Special services are held every year at war memorials and churches all over Britain. At St James's there is a special service each Remembrance Sunday. Immediately following the service the clergy, servers, choir and congregation process out to the War Memorial and take part in a special short service. Have a look at the 2016 photo album Remembrance Sunday.

The war memorialRemembrance Sunday is held on the second Sunday in November, the Sunday nearest to 11th November. It is a special day set aside to remember all those men and women who have given their lives for the peace and freedom we enjoy today, during the two World Wars and all the other wars and conflicts throughout the world. Over 1.75 million soldiers and sailors from Britain and the Commonwealth lost their lives in the two World Wars, and many more have died in more recent conflicts.

On this day people across the nation pause to reflect on the sacrifices made by our brave service men and women.
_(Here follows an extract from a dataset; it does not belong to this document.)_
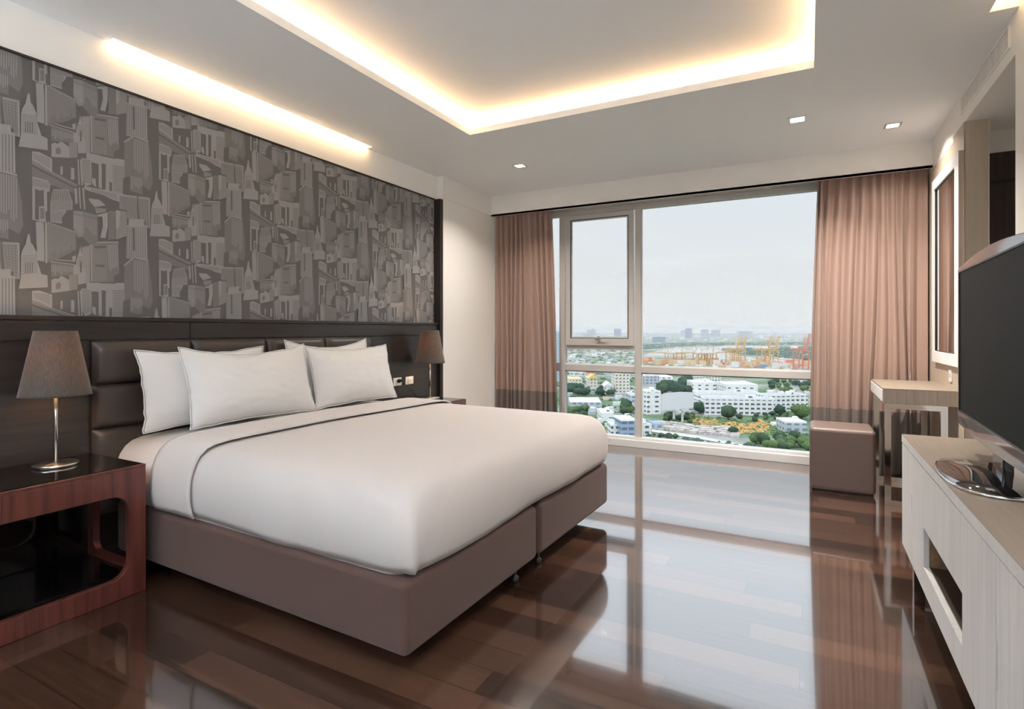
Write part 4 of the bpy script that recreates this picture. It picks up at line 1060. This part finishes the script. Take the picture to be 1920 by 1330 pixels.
flat([(1205, 668), (1225, 660), (1270, 652), (1330, 650), (1420, 648.5), (1460, 647.5), (1460, 650), (1410, 653), (1350, 656), (1360, 664), (1400, 670), (1460, 680), (1520, 683), (1520, 692), (1440, 690), (1350, 678), (1290, 668)], .25)
struct(rv_.build('river', C_water), 'pale river bending behind the port')

# low-rise sprawl
smb = []
for i, (m_, rf) in enumerate(((C_wh2, C_roofw), (C_cr, C_roofw), (C_gr, C_roofg), (C_wh, C_rooft), (C_cr, C_red))):
    q = MB(); q.box(-.5, .5, -.5, .5, 0, 1); o_ = q.build('walls', m_); o_.data.materials.append(rf)
    for f in o_.data.polygons:
        if f.normal.z > .5: f.material_index = 1
    smb.append(o_.data); bpy.data.objects.remove(o_)
def sprawl(n, x0, x1, y0, y1, wpx, hpx, label, group, seed, kinds=(0, 1, 2, 3, 4), name='house', cat='house', mw=60):
    rs = random.Random(seed)
    for i in range(n):
        py = rs.uniform(y0, y1); p, t = G(rs.uniform(x0, x1), py); o = bpy.data.objects.new(name, smb[rs.choice(kinds)]); COL.objects.link(o)
        o.location = p; o.rotation_euler = (0, 0, R(YAW) + rs.uniform(-.6, .6)); w = min(mw, rs.uniform(*wpx) / F * t)
        o.scale = (w, w * rs.uniform(.6, 1.2), rs.uniform(*hpx) / F * t); tag(o, label, cat, group)
sprawl(90, 1032, 1192, 652, 690, (4, 9), (1.5, 4), 'small hazy low-rise house in the left panes above the transom', 'houses above the transom on the left', 1)
sprawl(60, 1032, 1192, 696, 800, (7, 13), (4, 8), 'small low-rise house among trees in the lower left panes', 'houses in the lower left panes', 2)
sprawl(60, 1205, 1520, 688, 704, (5, 12), (2, 5), 'small low house or shed between the port and the nearer halls', 'sheds between the port and the halls', 3)
sprawl(130, 1032, 1520, 630.5, 642, (3, 8), (1, 3.2), 'tiny building in the hazy far city below the horizon', 'far city buildings', 4, (0, 1, 2), 'building', 'building', 140)
sprawl(26, 1430, 1520, 735, 745, (5, 10), (3, 6), 'small white house behind the right-hand apartment block', 'houses behind the right-hand apartment block', 5)
# skyline
def far(px0, px1, top, label, m=C_gr, base=634):
    p, t = G((px0 + px1) / 2, base); w = (px1 - px0) / F * t; h = (base - top) / F * t
    o = thing('skyscraper', label, 'skyscraper', p, R(YAW)); boxb(MB(), w, w * .6, h).build('walls', m, o); boxb(MB(), w * .5, w * .3, h * .04, h).build('roof', C_roofg, o)
far(1277, 1285, 619.5, 'hazy skyscraper left of the darkest one on the horizon'); far(1286.5, 1296.5, 616, 'darkest tall slab on the horizon in the large pane', C_bl)
far(1315, 1327, 618.5, 'wide hazy tower right of the darkest slab'); far(1334, 1341, 620, 'left one of a pair of hazy towers on the horizon'); far(1341.5, 1349, 619, 'right one of a pair of hazy towers on the horizon')
far(1385, 1408, 621.5, 'long low hazy block on the horizon'); far(1224, 1246, 632, 'dark low block on the left of the large pane', C_bl, 642)
far(1152, 1164, 617, 'blue hazy tower seen through the opening sash', C_bl); far(1101, 1108, 619, 'pale tower left of the window handle'); far(1109, 1116, 617.5, 'pale stepped tower left of the window handle'); far(1093, 1098, 624, 'short pale tower at the left of the opening sash')
far(1326.6, 1328.4, 631, 'thin chimney beyond the river', C_gr, 641)

# port
cont_me = []
for m_ in C_cont:
    o_ = MB().box(-6, 6, -1.3, 1.3, 0, 2.6).build('container', m_); cont_me.append(o_.data); bpy.data.objects.remove(o_)
CN = ('red', 'orange', 'tan', 'white', 'pink', 'blue'); rs = random.Random(12)
for i in range(270):
    f = rs.random(); px = 1206 + 310 * f; py = 675 + 9 * f + rs.uniform(0, 9); p, t = G(px, py)
    c = rs.choices(range(6), (5, 4, 6, 3, 4, 1) if px < 1290 else (2, 4, 8, 4, 3, 1))[0]
    o = bpy.data.objects.new('shipping_container', cont_me[c]); COL.objects.link(o); lv = rs.choice((0, 0, 1, 2))
    o.location = p; o.scale = (rs.choice((.5, 1, 1)), 1.4, 1 + lv * 1.2); o.rotation_euler = (0, 0, R(YAW) + R(3)); tag(o, CN[c] + ' shipping container stacked in the port yard', 'container', CN[c] + ' containers in the port yard')
def crane(px, py, h, up, m, label, flip=1):
    p, t = G(px, py); c = thing('gantry_crane', label, 'crane', p, R(YAW) + R(8))
    k = MB()
    for x in (-8, 8):
        for y in (-7, 7): k.beam((x, y, 0), (x, y, h * .62), 1.5)
    for x in (-8, 8): k.beam((x, -7, h * .3), (x, 7, h * .3), 1.2); k.beam((x, -7, h * .6), (x, 7, h * .6), 1.2)
    for y in (-7, 7): k.beam((-8, y, h * .6), (8, y, h * .6), 1.2); k.beam((-8, y, h * .3), (8, y, h * .6), .7); k.beam((-8, y, h * .15), (8, y, h * .15), 1.)
    k.build('portal_frame', m, c)
    g_ = MB().beam((-18 * flip, -2, h * .66), (9 * flip, -2, h * .66), 1.4, 2).beam((-18 * flip, 2, h * .66), (9 * flip, 2, h * .66), 1.4, 2)
    g_.build('girder', m if up else C_roofw, c)
    bm_ = MB(); e = (9 * flip + 34 * flip, h * .66) if not up else (15 * flip, h * 1.12)
    for y in (-2, 2): bm_.beam((9 * flip, y, h * .66), (e[0], y, e[1]), 1.2, 1.6)
    for q in range(1, 5): xx = 9 * flip + (e[0] - 9 * flip) * q / 5; zz = h * .66 + (e[1] - h * .66) * q / 5; bm_.beam((xx, -2, zz), (xx, 2, zz), .8)
    bm_.build('boom', m, c)
    MB().beam((4 * flip, 0, h * .6), (7 * flip, 0, h), 1.2).beam((7 * flip, 0, h), (-16 * flip, 0, h * .68), .5).beam((7 * flip, 0, h), (e[0] * .8, 0, h * .66 + (e[1] - h * .66) * .8), .4).build('apex_frame', m, c)
    boxb(MB(), 9, 5, 4, h * .67, -12 * flip, 0).build('machinery_house', C_roofw, c)
crane(1258, 683, 32, False, C_crane, 'ochre gantry crane with lowered boom, farthest left in the port', -1)
crane(1274, 683, 32, False, C_crane, 'ochre gantry crane with lowered boom, second from the left in the port')
crane(1311, 684, 33, False, C_crane, 'ochre gantry crane in the middle cluster, its left one', -1)
crane(1321, 684, 33, False, C_crane, 'ochre gantry crane in the middle cluster, between the other two')
crane(1332, 684, 33, False, C_crane, 'ochre gantry crane in the middle cluster, its right one')
crane(1373, 686, 46, True, C_crane, 'ochre gantry crane with raised boom right of the middle cluster, the left of the pair')
crane(1385, 686, 46, True, C_crane, 'ochre gantry crane with raised boom right of the middle cluster, the right of the pair')
crane(1432, 688, 46, True, C_crane, 'ochre gantry crane with raised boom in the right pair, its left one')
crane(1446, 688, 46, True, C_crane, 'ochre gantry crane with raised boom in the right pair, its right one')
crane(1502, 694, 50, True, C_crane2, 'reddish gantry crane with raised boom beside the right curtain')

# low haze over the distant city
hz = bpy.data.materials.new('haze'); hz.use_nodes = True; n = hz.node_tree.nodes; n.remove(n['Principled BSDF'])
vs_ = n.new('ShaderNodeVolumeScatter'); vs_.inputs['Color'].default_value = (.66, .67, .69, 1); vs_.inputs['Density'].default_value = HAZE; vs_.inputs['Anisotropy'].default_value = .2
hz.node_tree.links.new(vs_.outputs[0], n['Material Output'].inputs['Volume'])
ho = MB().box(-7000, 7000, 420, 8200, -2, 105).build('haze', hz, loc=(0, 0, GZ), rot=(0, 0, R(YAW) * .6))
tag(ho, 'pale haze lying over the distant city and port', 'haze', None, 'stuff')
The eleventh hour of the eleventh day of the eleventh month marks the signing of a peace agreement called the Armistice. At 11am on November 11th, 1918, the armistice was signed and brought to an end the war between Britain and her allies and Germany after more than four years. November 11th is called Armistice Day in Britain, and there a two-minute silence is held at 11 o'clock.

On either the Sunday before or the Sunday after Armistice Day (on a day known as Remembrance Sunday) there is a national ceremony at the Cenotaph in Whitehall, London, at which people remember those who have died or been injured in wars. The ceremony was first held in 1921 and the Queen lays the first wreath at the Cenotaph.